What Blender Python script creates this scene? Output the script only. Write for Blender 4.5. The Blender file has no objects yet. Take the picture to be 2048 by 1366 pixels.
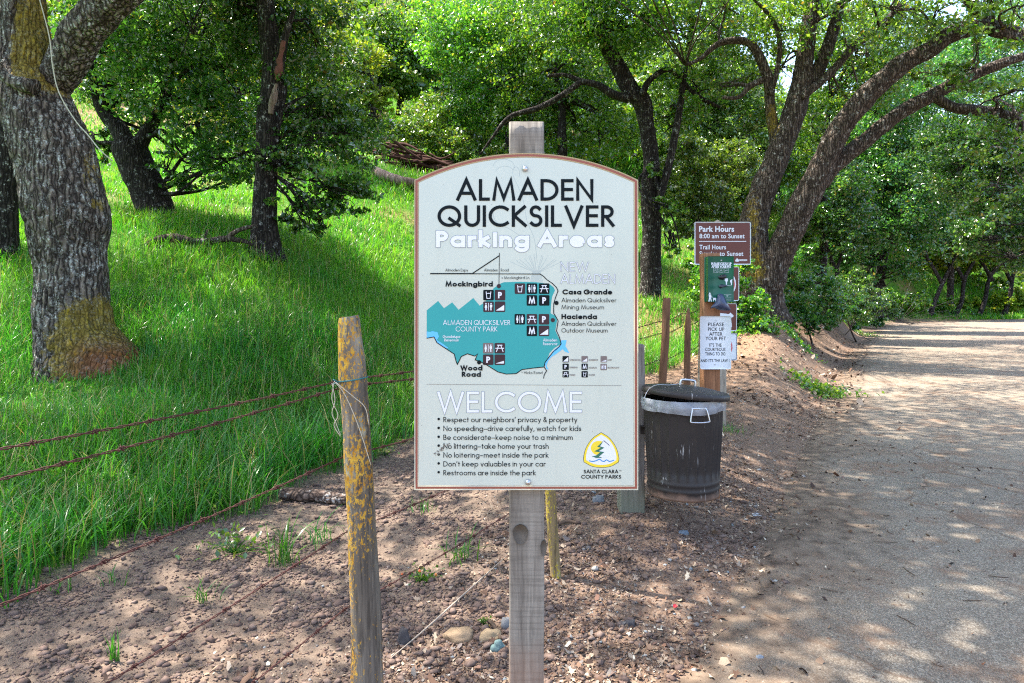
import bpy, math, random
import numpy as np
from mathutils.geometry import tessellate_polygon
from mathutils import Vector
S = bpy.context.scene
C = S.collection
rad = math.radians
random.seed(4)
rng = np.random.default_rng(11)

# ------------------------------------------------------------ camera, sky, sun, exposure
FPX, HZ, EYE = 1365.0, 600.0, 1.4          # focal length and eye line in 2048-wide pixels, eye height in metres
cd = bpy.data.cameras.new("camera")
cam = bpy.data.objects.new("camera", cd); C.objects.link(cam)
cam.location = (0, 0, EYE); cam.rotation_euler = (rad(90), 0, 0)
cd.sensor_width = 36; cd.lens = FPX / 2048 * 36
cd.shift_y = -(683 - HZ) / 2048
cd.clip_start = .05; cd.clip_end = 2000
S.camera = cam
SUN = np.array([-.44, .16, .88]); SUN /= np.linalg.norm(SUN)
w = bpy.data.worlds.new("World"); S.world = w; w.use_nodes = True
wn = w.node_tree.nodes; wl = w.node_tree.links
sky = wn.new("ShaderNodeTexSky"); sky.sky_type = 'NISHITA'; sky.sun_disc = False
sky.sun_elevation = math.asin(SUN[2]); sky.sun_rotation = math.atan2(SUN[0], SUN[1])
sky.air_density = 1.0; sky.dust_density = 2.5; sky.ozone_density = 1.0
bg = wn["Background"]; bg.inputs[1].default_value = .15
wl.new(sky.outputs[0], bg.inputs[0])
sl = bpy.data.lights.new("sun", 'SUN'); sl.energy = 3.7; sl.angle = rad(.5); sl.color = (1, .94, .84)
so = bpy.data.objects.new("sun", sl); C.objects.link(so)
so.rotation_euler = Vector(tuple(SUN)).to_track_quat('Z', 'Y').to_euler()
S.view_settings.view_transform = 'Standard'; S.view_settings.look = 'None'
S.view_settings.gamma = 1; S.view_settings.use_curve_mapping = False
S.view_settings.exposure = 2.25
cy = S.cycles
cy.max_bounces = 7; cy.diffuse_bounces = 4; cy.glossy_bounces = 2; cy.transmission_bounces = 4; cy.transparent_max_bounces = 6
cy.caustics_reflective = False; cy.caustics_refractive = False; cy.sample_clamp_indirect = 6
cy.filter_width = 1.15; cy.use_denoising = False; cy.adaptive_threshold = .003

# ------------------------------------------------------------ small helpers
def W(px, py, d):
    "the point that stands d metres ahead and shows at photo pixel px, py"
    return np.array([(px - 1024) * d / FPX, d, EYE - (py - HZ) * d / FPX])

def lin(*c):
    out = []
    for v in c:
        v /= 255.
        out.append(v / 12.92 if v <= .04045 else ((v + .055) / 1.055) ** 2.4)
    return tuple(out) + (1.,)

def hsh(ix, iy, iz, seed):
    n = (ix.astype(np.int64) * 73856093) ^ (iy.astype(np.int64) * 19349663) ^ (iz.astype(np.int64) * 83492791) ^ (seed * 2654435)
    n = (n ^ (n >> 13)) & 0x7fffffff
    n = (n * (n * n * 15731 + 789221) + 1376312589) & 0x7fffffff
    return n / 0x7fffffff

def vn(p, seed=0):
    "value noise 0..1 at points p (N,3)"
    p = np.asarray(p, float); i = np.floor(p).astype(np.int64); f = p - i; f = f * f * (3 - 2 * f)
    r = 0
    for dx in (0, 1):
        for dy in (0, 1):
            for dz in (0, 1):
                wgt = (f[:, 0] if dx else 1 - f[:, 0]) * (f[:, 1] if dy else 1 - f[:, 1]) * (f[:, 2] if dz else 1 - f[:, 2])
                r = r + wgt * hsh(i[:, 0] + dx, i[:, 1] + dy, i[:, 2] + dz, seed)
    return r

def fbm(p, octv=4, seed=0):
    p = np.asarray(p, float); a, r, t = 1., 0, 0
    for k in range(octv):
        r = r + a * vn(p * 2 ** k + 17.3 * k, seed + k); t += a; a *= .5
    return r / t

def sm(x, a, b):
    t = np.clip((x - a) / (b - a), 0, 1); return t * t * (3 - 2 * t)

BASE = {}
def link(o, parent=None):
    C.objects.link(o)
    if parent is not None: o.parent = parent
    return o

def tag(o, label=None, cat=None, group=None, kind=None):
    if label: o["label"] = label
    if cat: o["category"] = cat
    if group: o["group"] = group
    if kind: o["kind"] = kind
    return o

def thing(name, label, cat, base, group=None):
    o = bpy.data.objects.new(name, None); o.empty_display_size = .1
    o.location = tuple(float(v) for v in base); C.objects.link(o); BASE[o.name] = np.array(base, float)
    return tag(o, label, cat, group)

def mk(name, V, F, mats, parent=None, smooth=False, attrs=None, mi=None, base=None):
    """one mesh object; V world points, F a list of index arrays (n,3)/(n,4); children are stored relative to their thing's base"""
    V = np.asarray(V, float).reshape(-1, 3)
    if not isinstance(F, (list, tuple)): F = [F]
    F = [np.asarray(f, np.int64) for f in F if len(f)]
    off = np.zeros(3)
    if parent is not None: off = BASE[parent.name]
    elif base is not None: off = np.array(base, float)
    me = bpy.data.meshes.new(name)
    me.vertices.add(len(V)); me.vertices.foreach_set("co", (V - off).astype(np.float32).ravel())
    nl = sum(f.size for f in F); npoly = sum(len(f) for f in F)
    me.loops.add(nl); me.polygons.add(npoly)
    me.loops.foreach_set("vertex_index", np.concatenate([f.ravel() for f in F]).astype(np.int32))
    st = []; c0 = 0
    for f in F:
        st.append(c0 + np.arange(len(f)) * f.shape[1]); c0 += f.size
    me.polygons.foreach_set("loop_start", np.concatenate(st).astype(np.int32))
    if smooth: me.polygons.foreach_set("use_smooth", np.ones(npoly, bool))
    if mi is not None: me.polygons.foreach_set("material_index", np.asarray(mi, np.int32))
    for m in (mats if isinstance(mats, (list, tuple)) else [mats]): me.materials.append(m)
    for k, v in (attrs or {}).items():
        a = me.attributes.new(k, 'FLOAT', 'POINT'); a.data.foreach_set("value", np.asarray(v, np.float32))
    me.update(calc_edges=True)
    o = bpy.data.objects.new(name, me); link(o, parent); BASE[o.name] = off
    if parent is None and base is not None: o.location = tuple(off)
    return o

class MB:
    "collects several pieces of one part"
    def __init__(s): s.V = []; s.Q = []; s.T = []; s.n = 0; s.mq = []; s.mt = []
    def add(s, V, Q=None, T=None, m=0):
        V = np.asarray(V, float).reshape(-1, 3)
        if Q is not None and len(Q): s.Q.append(np.asarray(Q) + s.n); s.mq += [m] * len(Q)
        if T is not None and len(T): s.T.append(np.asarray(T) + s.n); s.mt += [m] * len(T)
        s.V.append(V); s.n += len(V); return s
    def out(s): return np.concatenate(s.V), [np.concatenate(x) for x in (s.Q, s.T) if x]
    def build(s, name, mats, parent=None, **k):
        V, F = s.out()
        return mk(name, V, F, mats, parent, mi=s.mq + s.mt, **k)

def tube(pts, rads, ns=12, sub=5, amp=0., freq=2., cap=True, seed=0):
    "a tapered limb through pts"
    P = np.asarray(pts, float); Rr = np.asarray(rads, float) * np.ones(len(P))
    if sub > 1 and len(P) > 2:
        E = np.vstack([2 * P[0] - P[1], P, 2 * P[-1] - P[-2]]); ER = np.concatenate([[Rr[0]], Rr, [Rr[-1]]])
        o, r = [], []
        for i in range(1, len(E) - 2):
            for t in np.arange(sub) / sub:
                a, b, c, d = E[i - 1], E[i], E[i + 1], E[i + 2]
                o.append(.5 * (2 * b + (c - a) * t + (2 * a - 5 * b + 4 * c - d) * t * t + (3 * b - a - 3 * c + d) * t ** 3))
                r.append(ER[i] * (1 - t) + ER[i + 1] * t)
        P = np.array(o + [E[-2]]); Rr = np.array(r + [ER[-2]])
    n = len(P); T = np.gradient(P, axis=0); T /= np.linalg.norm(T, axis=1)[:, None] + 1e-9
    N = np.zeros((n, 3)); up = np.array([0, 1., 0]) if abs(T[0][1]) < .9 else np.array([1., 0, 0])
    N[0] = np.cross(T[0], up); N[0] /= np.linalg.norm(N[0])
    for i in range(1, n):
        v = N[i - 1] - T[i] * np.dot(N[i - 1], T[i]); N[i] = v / (np.linalg.norm(v) + 1e-9)
    B = np.cross(T, N)
    a = np.arange(ns) / ns * 2 * np.pi
    D = N[:, None, :] * np.cos(a)[None, :, None] + B[:, None, :] * np.sin(a)[None, :, None]
    V = P[:, None, :] + D * Rr[:, None, None]
    if amp:
        k = fbm(V.reshape(-1, 3) * freq, 3, seed).reshape(n, ns) - .5
        V = V + D * (k * 2 * amp * Rr[:, None])[:, :, None]
    V = V.reshape(-1, 3)
    i, j = np.meshgrid(np.arange(n - 1), np.arange(ns), indexing='ij'); j2 = (j + 1) % ns
    Q = np.stack([i * ns + j, i * ns + j2, (i + 1) * ns + j2, (i + 1) * ns + j], -1).reshape(-1, 4)
    Tt = []
    if cap:
        V = np.vstack([V, P[-1:], P[:1]]); k = n * ns; jj = np.arange(ns); j2 = (jj + 1) % ns
        Tt = np.vstack([np.stack([(n - 1) * ns + jj, (n - 1) * ns + j2, np.full(ns, k)], -1), np.stack([j2, jj, np.full(ns, k + 1)], -1)])
    return V, Q, Tt

def box(c, s, bev=0., nx=1):
    "bevelled box, centre c, full size s"
    c = np.array(c, float); h = np.array(s, float) / 2; b = min(bev, h.min() * .9)
    if b <= 0:
        V = np.array([[x, y, z] for x in (-1, 1) for y in (-1, 1) for z in (-1, 1)]) * h + c
        return V, np.array([[0, 1, 3, 2], [4, 6, 7, 5], [0, 4, 5, 1], [2, 3, 7, 6], [0, 2, 6, 4], [1, 5, 7, 3]]), []
    V = []
    idx = {}
    for x in (-1, 1):
        for y in (-1, 1):
            for z in (-1, 1):
                for k in range(3):
                    p = np.array([x, y, z], float) * (h - b); p[k] = (x, y, z)[k] * h[k]
                    idx[(x, y, z, k)] = len(V); V.append(p + c)
    Q, T = [], []
    g = lambda x, y, z, k: idx[(x, y, z, k)]
    for s_ in (-1, 1):
        Q += [[g(s_, -1, -1, 0), g(s_, 1, -1, 0), g(s_, 1, 1, 0), g(s_, -1, 1, 0)], [g(-1, s_, -1, 1), g(-1, s_, 1, 1), g(1, s_, 1, 1), g(1, s_, -1, 1)], [g(-1, -1, s_, 2), g(1, -1, s_, 2), g(1, 1, s_, 2), g(-1, 1, s_, 2)]]
        for t in (-1, 1):
            Q += [[g(s_, t, -1, 0), g(s_, t, 1, 0), g(s_, t, 1, 1), g(s_, t, -1, 1)], [g(s_, -1, t, 0), g(s_, 1, t, 0), g(s_, 1, t, 2), g(s_, -1, t, 2)], [g(-1, s_, t, 1), g(1, s_, t, 1), g(1, s_, t, 2), g(-1, s_, t, 2)]]
            for u in (-1, 1): T.append([g(s_, t, u, 0), g(s_, t, u, 1), g(s_, t, u, 2)])
    return np.array(V), np.array(Q), np.array(T)

def poly(pts, y, flip=False):
    "filled outline in a vertical plane: pts (x,z), at depth y"
    v3 = [Vector((p[0], p[1], 0)) for p in pts]
    T = np.array(tessellate_polygon([v3]))
    V = np.array([[p[0], y, p[1]] for p in pts])
    a, b, c_ = V[T[:, 0]], V[T[:, 1]], V[T[:, 2]]
    nrm = np.cross(b - a, c_ - a)[:, 1]
    T[nrm > 0] = T[nrm > 0][:, ::-1]
    return V, T

def slab(pts, y0, y1):
    "outline pts (x,z) as a plate between depths y0 (front) and y1"
    V0, T = poly(pts, y0); n = len(pts)
    V1 = V0.copy(); V1[:, 1] = y1; i = np.arange(n); j = (i + 1) % n
    return np.vstack([V0, V1]), np.stack([i, j, j + n, i + n], -1), np.vstack([T, T[:, ::-1] + n])

def lathe(prof, c, ns=32, fl=None):
    P = np.array(prof, float); a = np.arange(ns) / ns * 2 * np.pi; n = len(P)
    r = P[:, 0][:, None] * np.ones(ns)
    if fl is not None: r = r + fl(P[:, 1][:, None], a[None, :])
    V = np.stack([c[0] + r * np.cos(a), c[1] + r * np.sin(a), c[2] + P[:, 1][:, None] * np.ones(ns)], -1).reshape(-1, 3)
    i, j = np.meshgrid(np.arange(n - 1), np.arange(ns), indexing='ij'); j2 = (j + 1) % ns
    return V, np.stack([i * ns + j, i * ns + j2, (i + 1) * ns + j2, (i + 1) * ns + j], -1).reshape(-1, 4), []

def rrect(x0, z0, x1, z1, r, n=6):
    o = []
    for cx, cz, a0 in ((x1 - r, z1 - r, 0), (x0 + r, z1 - r, 90), (x0 + r, z0 + r, 180), (x1 - r, z0 + r, 270)):
        for k in range(n + 1):
            a = rad(a0 + 90 * k / n); o.append((cx + r * math.cos(a), cz + r * math.sin(a)))
    return o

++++

__TASK TO CARRY OUT__: Emit the lines of the material exactly, from its first line to the line containing "rng = np.random.default_rng(11)", inclusive; leave every picture out.

__OUTPUT FOR THIS EXERCISE__:
What Blender Python script creates this scene? Output the script only. Write for Blender 4.5. The Blender file has no objects yet. Take the picture to be 2048 by 1366 pixels.
import bpy, math, random
import numpy as np
from mathutils.geometry import tessellate_polygon
from mathutils import Vector
S = bpy.context.scene
C = S.collection
rad = math.radians
random.seed(4)
rng = np.random.default_rng(11)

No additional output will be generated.